▶ _Supplied material_
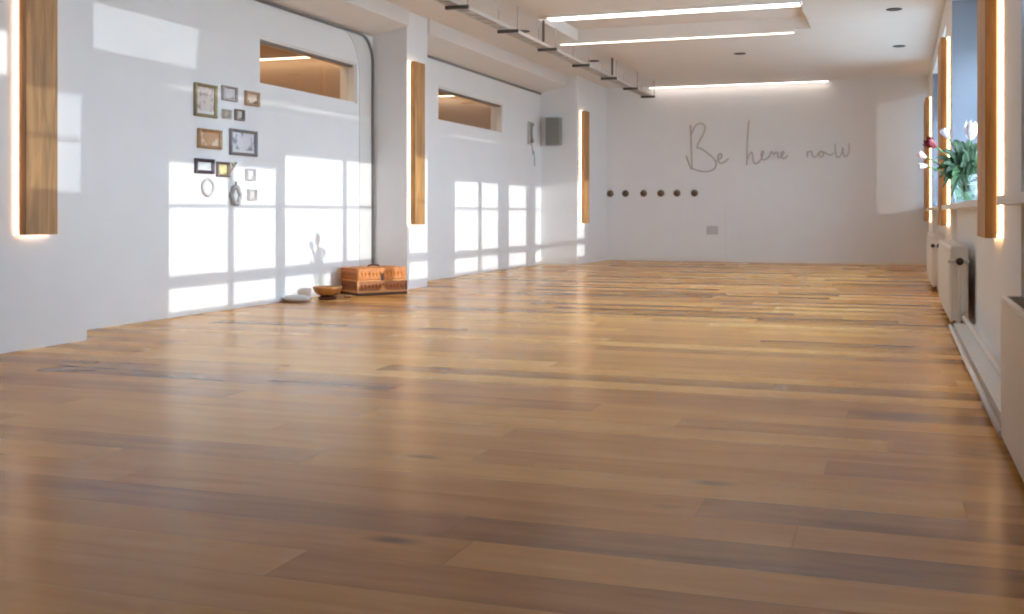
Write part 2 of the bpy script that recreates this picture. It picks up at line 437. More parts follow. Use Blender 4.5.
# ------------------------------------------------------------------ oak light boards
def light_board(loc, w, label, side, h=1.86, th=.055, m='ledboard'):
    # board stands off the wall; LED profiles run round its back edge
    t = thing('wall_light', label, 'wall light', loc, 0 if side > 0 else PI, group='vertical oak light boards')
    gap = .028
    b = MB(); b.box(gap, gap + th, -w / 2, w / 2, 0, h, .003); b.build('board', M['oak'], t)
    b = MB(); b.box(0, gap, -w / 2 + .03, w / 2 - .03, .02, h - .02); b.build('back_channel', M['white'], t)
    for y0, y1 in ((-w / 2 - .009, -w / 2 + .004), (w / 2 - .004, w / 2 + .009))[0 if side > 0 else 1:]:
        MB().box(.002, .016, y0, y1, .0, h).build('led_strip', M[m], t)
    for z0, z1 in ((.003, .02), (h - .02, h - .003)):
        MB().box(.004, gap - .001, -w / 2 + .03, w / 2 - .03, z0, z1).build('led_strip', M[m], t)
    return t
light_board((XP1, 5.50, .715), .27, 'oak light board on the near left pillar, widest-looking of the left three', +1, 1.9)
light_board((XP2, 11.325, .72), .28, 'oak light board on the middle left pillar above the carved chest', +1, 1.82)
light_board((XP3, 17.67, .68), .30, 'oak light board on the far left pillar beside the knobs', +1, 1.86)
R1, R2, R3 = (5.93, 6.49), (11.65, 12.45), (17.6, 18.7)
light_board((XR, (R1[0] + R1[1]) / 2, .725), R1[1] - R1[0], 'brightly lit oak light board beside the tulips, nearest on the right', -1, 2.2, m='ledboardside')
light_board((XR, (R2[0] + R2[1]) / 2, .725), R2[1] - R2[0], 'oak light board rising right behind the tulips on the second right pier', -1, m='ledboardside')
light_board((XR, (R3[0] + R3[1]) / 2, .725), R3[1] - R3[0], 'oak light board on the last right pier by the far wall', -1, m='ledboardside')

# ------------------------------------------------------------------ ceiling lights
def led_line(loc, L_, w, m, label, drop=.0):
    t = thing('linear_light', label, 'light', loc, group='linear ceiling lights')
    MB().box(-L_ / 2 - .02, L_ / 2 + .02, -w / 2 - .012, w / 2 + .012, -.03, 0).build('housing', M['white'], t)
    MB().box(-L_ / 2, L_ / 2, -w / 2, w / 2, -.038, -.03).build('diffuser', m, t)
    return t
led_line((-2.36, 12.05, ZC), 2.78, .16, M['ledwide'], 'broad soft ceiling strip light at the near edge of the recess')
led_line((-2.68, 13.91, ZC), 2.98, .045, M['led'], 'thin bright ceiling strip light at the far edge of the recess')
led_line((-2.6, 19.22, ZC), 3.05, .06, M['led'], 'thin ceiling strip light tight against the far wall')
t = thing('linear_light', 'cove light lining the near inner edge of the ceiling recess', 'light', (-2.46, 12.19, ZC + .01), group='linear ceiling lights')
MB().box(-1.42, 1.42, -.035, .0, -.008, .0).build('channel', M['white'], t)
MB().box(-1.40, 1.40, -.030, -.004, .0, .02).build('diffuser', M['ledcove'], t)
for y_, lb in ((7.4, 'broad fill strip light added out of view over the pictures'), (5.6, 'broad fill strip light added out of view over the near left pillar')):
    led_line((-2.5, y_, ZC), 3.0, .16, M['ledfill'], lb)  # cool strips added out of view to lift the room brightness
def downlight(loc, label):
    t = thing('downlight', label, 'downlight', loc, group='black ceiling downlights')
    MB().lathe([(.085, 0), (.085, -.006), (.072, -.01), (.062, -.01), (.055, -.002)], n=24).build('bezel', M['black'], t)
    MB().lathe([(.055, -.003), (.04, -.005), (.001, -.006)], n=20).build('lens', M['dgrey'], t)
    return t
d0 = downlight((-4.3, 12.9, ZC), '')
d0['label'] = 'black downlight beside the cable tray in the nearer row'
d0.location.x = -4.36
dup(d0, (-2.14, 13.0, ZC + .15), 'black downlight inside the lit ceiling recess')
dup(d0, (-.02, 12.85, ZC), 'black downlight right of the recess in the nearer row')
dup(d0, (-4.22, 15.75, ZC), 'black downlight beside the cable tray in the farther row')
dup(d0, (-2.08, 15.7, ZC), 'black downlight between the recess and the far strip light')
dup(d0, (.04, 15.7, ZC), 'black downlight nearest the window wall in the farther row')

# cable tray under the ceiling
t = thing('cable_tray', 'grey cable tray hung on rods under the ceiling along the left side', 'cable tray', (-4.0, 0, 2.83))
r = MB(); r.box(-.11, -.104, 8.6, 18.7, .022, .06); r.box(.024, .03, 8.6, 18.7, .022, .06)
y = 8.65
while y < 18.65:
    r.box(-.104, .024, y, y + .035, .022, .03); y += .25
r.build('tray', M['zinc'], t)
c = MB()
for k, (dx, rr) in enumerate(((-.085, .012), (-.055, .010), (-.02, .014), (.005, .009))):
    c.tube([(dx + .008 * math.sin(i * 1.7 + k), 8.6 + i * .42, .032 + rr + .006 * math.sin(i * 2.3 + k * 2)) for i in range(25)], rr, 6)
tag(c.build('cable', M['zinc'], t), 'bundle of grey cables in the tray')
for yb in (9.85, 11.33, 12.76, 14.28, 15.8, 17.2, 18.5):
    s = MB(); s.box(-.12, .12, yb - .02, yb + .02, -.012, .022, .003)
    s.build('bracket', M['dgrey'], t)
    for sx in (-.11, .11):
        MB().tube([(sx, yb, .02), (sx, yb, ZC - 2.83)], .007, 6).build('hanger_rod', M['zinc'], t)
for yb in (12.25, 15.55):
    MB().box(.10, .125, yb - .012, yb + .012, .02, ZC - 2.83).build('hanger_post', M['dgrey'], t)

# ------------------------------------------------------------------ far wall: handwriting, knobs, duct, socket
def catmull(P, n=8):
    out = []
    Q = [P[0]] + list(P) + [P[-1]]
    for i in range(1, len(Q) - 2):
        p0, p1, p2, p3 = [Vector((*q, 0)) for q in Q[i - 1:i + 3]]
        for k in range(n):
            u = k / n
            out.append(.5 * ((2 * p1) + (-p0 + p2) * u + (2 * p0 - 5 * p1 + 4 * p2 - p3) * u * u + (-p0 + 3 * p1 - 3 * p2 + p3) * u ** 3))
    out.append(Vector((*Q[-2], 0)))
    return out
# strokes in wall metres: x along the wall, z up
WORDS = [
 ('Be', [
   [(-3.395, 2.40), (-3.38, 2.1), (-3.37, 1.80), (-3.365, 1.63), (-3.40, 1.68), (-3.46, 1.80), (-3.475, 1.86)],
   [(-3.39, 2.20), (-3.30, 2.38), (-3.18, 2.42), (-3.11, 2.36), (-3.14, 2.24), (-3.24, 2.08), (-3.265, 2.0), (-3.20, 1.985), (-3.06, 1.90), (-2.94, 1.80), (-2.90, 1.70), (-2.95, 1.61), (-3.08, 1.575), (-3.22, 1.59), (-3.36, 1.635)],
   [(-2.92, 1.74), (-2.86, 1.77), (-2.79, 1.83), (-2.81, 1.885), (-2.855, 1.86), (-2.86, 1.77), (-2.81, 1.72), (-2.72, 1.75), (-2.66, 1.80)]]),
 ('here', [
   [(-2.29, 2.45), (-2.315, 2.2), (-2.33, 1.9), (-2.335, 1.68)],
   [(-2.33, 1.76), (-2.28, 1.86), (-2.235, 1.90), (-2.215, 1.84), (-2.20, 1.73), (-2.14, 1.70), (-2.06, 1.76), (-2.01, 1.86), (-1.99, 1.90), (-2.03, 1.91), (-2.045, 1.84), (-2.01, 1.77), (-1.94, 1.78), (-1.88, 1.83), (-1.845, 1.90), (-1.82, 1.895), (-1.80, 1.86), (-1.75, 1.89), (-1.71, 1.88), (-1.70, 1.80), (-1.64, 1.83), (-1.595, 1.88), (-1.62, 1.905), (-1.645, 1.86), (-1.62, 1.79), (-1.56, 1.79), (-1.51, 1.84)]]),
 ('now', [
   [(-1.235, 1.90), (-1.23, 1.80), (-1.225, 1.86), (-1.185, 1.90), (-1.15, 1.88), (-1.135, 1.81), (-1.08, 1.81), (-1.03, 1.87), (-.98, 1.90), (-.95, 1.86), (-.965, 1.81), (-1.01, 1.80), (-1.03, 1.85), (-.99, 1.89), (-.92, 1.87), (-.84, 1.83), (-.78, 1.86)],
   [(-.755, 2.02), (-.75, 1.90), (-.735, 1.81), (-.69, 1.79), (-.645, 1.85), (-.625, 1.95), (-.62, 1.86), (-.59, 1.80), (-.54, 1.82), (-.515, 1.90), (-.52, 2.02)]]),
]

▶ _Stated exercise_
Copy nothing but the lines from the first one in the listing through the line with "light_board((XR, (R3[0] +", and omit the pictures.

▶ _Result for this task_
Write part 2 of the bpy script that recreates this picture. It picks up at line 437. More parts follow. Use Blender 4.5.
# ------------------------------------------------------------------ oak light boards
def light_board(loc, w, label, side, h=1.86, th=.055, m='ledboard'):
    # board stands off the wall; LED profiles run round its back edge
    t = thing('wall_light', label, 'wall light', loc, 0 if side > 0 else PI, group='vertical oak light boards')
    gap = .028
    b = MB(); b.box(gap, gap + th, -w / 2, w / 2, 0, h, .003); b.build('board', M['oak'], t)
    b = MB(); b.box(0, gap, -w / 2 + .03, w / 2 - .03, .02, h - .02); b.build('back_channel', M['white'], t)
    for y0, y1 in ((-w / 2 - .009, -w / 2 + .004), (w / 2 - .004, w / 2 + .009))[0 if side > 0 else 1:]:
        MB().box(.002, .016, y0, y1, .0, h).build('led_strip', M[m], t)
    for z0, z1 in ((.003, .02), (h - .02, h - .003)):
        MB().box(.004, gap - .001, -w / 2 + .03, w / 2 - .03, z0, z1).build('led_strip', M[m], t)
    return t
light_board((XP1, 5.50, .715), .27, 'oak light board on the near left pillar, widest-looking of the left three', +1, 1.9)
light_board((XP2, 11.325, .72), .28, 'oak light board on the middle left pillar above the carved chest', +1, 1.82)
light_board((XP3, 17.67, .68), .30, 'oak light board on the far left pillar beside the knobs', +1, 1.86)
R1, R2, R3 = (5.93, 6.49), (11.65, 12.45), (17.6, 18.7)
light_board((XR, (R1[0] + R1[1]) / 2, .725), R1[1] - R1[0], 'brightly lit oak light board beside the tulips, nearest on the right', -1, 2.2, m='ledboardside')
light_board((XR, (R2[0] + R2[1]) / 2, .725), R2[1] - R2[0], 'oak light board rising right behind the tulips on the second right pier', -1, m='ledboardside')
light_board((XR, (R3[0] + R3[1]) / 2, .725), R3[1] - R3[0], 'oak light board on the last right pier by the far wall', -1, m='ledboardside')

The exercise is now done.